Party Going (1939) takes place entirely in a fog-bound London railway station hotel, where a group of wealthy young people are stranded on their way to a continental holiday. Below them, crowds of ordinary travellers are trapped in the station. The novel is an allegory of class and a comic study of the wealthy at their most trivial, and the fog — which stops all movement and suspends normal life — creates an atmosphere of beautiful, eerie stasis.
Loving (1945) — widely considered Green’s finest novel — is set in an Anglo-Irish country house during World War II, populated by the English servants below stairs and the Anglo-Irish gentry above. The novel follows Raunce, the head footman, through the daily intrigues, love affairs, thefts, and anxieties of the servant hierarchy. The prose is lyrical and funny, the observation is precise, and the novel achieves a rare combination of comedy and elegy.
Back (1946) follows a soldier returning from a German prison camp, disoriented and obsessed with his dead lover. Concluding (1948) is set in a state-run girls’ school in a near-future England, where two girls have disappeared. Nothing (1950) and Doting (1952) — Green’s last novels — are composed almost entirely of dialogue, with minimal narration, achieving an extreme stylistic austerity.
Pack My Bag (1940)
Green’s autobiography — written when he expected to die in the coming war — covers his childhood, Eton, Oxford, and Birmingham in prose that is characteristically oblique and beautiful. It is one of the finest English autobiographies of the twentieth century.
The Style and Its Mystery
Green’s prose style is the most distinctive in twentieth-century English fiction — more idiosyncratic than Waugh’s, more radical than Woolf’s, and almost impossible to imitate. The dropped articles (“Noise of lathes working” rather than “The noise of the lathes working”), the refusal to enter characters’ minds directly, the reliance on gesture, speech, and sensory detail to convey emotion — these create a prose that feels simultaneously artificial and more lifelike than realism. The characters are observed as if through a window: you see what they do and hear what they say, but their interior lives must be inferred.
This technique has been compared to cinema, and there is something in it — Green’s scenes are blocked and lit like film sequences. But the analogy is inexact, because cinema provides visual information automatically, whereas Green’s prose withholds it selectively. The effect is closer to eavesdropping: you catch fragments of conversation, glimpse actions, and must construct meaning from incomplete evidence. It is this quality that makes his novels so rewarding on rereading — each time you notice more, understand differently, revise your sense of what happened.

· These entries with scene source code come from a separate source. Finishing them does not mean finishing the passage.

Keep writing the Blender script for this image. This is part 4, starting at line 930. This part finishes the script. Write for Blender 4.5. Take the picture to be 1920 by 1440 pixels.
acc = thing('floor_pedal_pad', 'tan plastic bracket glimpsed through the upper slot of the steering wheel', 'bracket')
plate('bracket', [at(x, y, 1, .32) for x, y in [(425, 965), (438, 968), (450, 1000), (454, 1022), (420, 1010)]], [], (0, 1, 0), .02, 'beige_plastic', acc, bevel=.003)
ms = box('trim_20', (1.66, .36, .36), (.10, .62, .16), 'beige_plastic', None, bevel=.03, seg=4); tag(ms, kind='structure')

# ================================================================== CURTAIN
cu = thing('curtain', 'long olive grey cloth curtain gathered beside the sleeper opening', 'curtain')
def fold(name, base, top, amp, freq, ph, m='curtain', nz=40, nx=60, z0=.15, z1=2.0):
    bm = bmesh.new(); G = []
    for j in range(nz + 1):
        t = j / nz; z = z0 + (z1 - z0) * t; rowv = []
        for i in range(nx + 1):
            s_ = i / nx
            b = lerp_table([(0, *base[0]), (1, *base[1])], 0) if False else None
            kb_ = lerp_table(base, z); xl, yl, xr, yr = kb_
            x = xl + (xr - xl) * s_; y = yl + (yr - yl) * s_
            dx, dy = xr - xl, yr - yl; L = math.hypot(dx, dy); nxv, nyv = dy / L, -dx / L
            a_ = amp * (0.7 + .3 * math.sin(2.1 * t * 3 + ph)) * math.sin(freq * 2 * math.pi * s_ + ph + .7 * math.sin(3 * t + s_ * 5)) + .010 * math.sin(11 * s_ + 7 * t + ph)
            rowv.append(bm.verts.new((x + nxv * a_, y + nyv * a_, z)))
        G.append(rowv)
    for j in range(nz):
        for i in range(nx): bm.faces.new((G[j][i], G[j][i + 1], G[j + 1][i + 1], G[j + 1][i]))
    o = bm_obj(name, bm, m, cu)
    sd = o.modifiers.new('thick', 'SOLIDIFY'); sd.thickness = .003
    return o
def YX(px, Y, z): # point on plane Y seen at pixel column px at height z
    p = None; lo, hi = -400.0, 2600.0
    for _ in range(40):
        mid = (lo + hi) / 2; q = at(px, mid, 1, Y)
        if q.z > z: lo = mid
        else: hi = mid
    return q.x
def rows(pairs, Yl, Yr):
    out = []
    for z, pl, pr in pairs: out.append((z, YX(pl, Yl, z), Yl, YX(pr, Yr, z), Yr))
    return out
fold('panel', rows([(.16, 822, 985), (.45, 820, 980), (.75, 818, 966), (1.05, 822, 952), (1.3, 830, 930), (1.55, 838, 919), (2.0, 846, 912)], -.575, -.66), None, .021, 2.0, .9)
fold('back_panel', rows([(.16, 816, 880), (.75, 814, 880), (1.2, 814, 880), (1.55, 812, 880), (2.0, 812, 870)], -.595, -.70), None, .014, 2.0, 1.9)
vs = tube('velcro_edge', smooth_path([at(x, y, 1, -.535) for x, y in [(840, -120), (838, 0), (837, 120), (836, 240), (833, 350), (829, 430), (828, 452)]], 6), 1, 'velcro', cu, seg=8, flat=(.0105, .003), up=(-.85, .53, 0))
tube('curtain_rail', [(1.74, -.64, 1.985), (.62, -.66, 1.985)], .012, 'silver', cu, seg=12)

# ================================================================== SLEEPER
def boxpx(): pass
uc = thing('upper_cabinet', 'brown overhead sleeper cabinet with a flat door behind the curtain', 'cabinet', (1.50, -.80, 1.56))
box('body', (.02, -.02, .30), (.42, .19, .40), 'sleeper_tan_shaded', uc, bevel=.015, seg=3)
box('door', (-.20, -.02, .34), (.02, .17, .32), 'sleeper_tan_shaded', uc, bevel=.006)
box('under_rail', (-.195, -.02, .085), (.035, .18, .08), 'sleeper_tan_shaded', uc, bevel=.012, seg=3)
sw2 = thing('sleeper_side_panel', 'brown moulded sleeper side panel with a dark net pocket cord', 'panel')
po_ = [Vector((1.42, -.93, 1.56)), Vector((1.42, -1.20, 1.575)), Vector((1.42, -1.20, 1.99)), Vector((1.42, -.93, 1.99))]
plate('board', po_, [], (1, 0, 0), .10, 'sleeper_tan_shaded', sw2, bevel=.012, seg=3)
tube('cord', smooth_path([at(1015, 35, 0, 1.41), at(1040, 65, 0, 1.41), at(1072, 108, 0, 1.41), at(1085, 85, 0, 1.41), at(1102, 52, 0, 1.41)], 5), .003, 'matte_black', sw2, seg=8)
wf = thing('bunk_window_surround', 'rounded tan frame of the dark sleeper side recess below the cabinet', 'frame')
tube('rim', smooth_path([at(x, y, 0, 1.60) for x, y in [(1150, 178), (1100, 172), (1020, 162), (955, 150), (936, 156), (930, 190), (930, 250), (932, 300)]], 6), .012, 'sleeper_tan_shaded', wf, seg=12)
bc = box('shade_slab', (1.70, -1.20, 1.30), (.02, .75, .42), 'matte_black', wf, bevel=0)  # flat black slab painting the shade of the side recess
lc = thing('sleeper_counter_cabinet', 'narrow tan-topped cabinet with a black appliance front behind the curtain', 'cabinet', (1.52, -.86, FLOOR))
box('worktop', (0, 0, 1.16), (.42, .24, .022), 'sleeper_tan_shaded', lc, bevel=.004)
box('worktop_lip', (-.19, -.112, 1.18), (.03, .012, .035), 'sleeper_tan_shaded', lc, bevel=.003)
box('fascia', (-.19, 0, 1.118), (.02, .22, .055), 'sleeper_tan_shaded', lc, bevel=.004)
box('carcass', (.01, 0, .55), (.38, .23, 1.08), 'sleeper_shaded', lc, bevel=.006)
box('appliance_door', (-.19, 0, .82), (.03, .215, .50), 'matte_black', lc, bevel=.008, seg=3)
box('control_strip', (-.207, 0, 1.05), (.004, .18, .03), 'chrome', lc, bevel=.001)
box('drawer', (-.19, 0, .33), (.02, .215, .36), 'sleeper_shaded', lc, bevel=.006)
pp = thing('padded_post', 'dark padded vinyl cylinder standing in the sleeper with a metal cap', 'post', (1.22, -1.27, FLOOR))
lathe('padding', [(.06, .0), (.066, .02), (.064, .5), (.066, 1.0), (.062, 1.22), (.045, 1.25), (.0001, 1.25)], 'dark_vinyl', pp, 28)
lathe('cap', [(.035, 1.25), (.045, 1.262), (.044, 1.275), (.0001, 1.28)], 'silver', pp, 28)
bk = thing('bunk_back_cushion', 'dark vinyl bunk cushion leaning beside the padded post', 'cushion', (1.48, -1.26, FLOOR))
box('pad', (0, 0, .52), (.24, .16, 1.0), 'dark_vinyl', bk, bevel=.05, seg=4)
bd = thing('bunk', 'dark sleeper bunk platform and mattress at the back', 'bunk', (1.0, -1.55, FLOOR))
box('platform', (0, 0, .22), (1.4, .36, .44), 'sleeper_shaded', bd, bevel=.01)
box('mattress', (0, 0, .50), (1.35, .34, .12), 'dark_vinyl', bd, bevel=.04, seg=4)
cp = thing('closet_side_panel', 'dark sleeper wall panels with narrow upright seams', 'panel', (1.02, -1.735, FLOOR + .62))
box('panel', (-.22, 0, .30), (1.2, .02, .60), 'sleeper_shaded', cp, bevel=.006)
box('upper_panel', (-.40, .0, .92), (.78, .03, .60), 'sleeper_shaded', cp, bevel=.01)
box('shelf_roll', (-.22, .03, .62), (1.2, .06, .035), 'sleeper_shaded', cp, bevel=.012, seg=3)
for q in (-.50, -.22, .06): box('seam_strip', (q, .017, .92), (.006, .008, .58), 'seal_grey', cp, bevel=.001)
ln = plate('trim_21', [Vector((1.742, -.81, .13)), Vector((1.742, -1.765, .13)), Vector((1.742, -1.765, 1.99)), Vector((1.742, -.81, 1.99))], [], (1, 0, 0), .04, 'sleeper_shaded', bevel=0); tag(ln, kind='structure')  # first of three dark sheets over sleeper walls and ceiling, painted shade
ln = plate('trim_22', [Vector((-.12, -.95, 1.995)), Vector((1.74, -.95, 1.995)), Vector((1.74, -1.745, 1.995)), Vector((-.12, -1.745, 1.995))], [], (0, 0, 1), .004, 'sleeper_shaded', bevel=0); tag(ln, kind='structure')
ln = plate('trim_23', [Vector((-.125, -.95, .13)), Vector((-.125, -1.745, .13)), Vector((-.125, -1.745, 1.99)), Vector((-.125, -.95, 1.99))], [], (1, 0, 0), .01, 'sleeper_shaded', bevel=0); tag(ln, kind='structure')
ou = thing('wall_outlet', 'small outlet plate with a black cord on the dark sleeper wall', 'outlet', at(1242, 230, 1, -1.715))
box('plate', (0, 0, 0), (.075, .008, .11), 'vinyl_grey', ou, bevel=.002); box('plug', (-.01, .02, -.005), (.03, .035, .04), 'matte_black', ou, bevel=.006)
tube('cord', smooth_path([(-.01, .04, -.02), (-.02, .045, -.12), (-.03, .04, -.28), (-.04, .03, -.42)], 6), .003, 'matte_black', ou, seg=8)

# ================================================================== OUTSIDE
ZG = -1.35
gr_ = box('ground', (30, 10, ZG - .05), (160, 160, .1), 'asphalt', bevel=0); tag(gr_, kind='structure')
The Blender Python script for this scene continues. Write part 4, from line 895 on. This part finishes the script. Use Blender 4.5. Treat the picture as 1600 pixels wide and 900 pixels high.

The silence after Doting remains one of literature’s great mysteries. Green was forty-seven when he published his last novel — not old by any standard. He lived another twenty-one years, but published nothing. Whether the silence was a deliberate artistic decision, a consequence of alcoholism and depression, or simply the exhaustion of a sensibility that had always operated at the extreme edge of what prose could do, no one knows. The silence, like the prose, refuses explanation.
Critical Standing
Green was admired by other writers but largely ignored by the reading public. His novels have never sold widely, and his reputation has always been sustained by a small, devoted readership. Recent reassessments — particularly by the NYRB Classics reprint series — have brought his work to a new generation, and his influence can be traced through writers as diverse as Updike, W. G. Sebald, and Rachel Cusk. He is the perpetual “writer’s writer” — a designation that is both a compliment and a consolation prize.
Collecting Green
Blindness (1926, Dent) in first edition brings £200–£600. Living (1929, Hogarth Press) brings £300–£1,000 — it was published by the Woolfs’ press. Loving (1945, Hogarth) brings £100–£400. Party Going (1939) brings £100–£300. Green’s books were published in small editions and are genuinely scarce.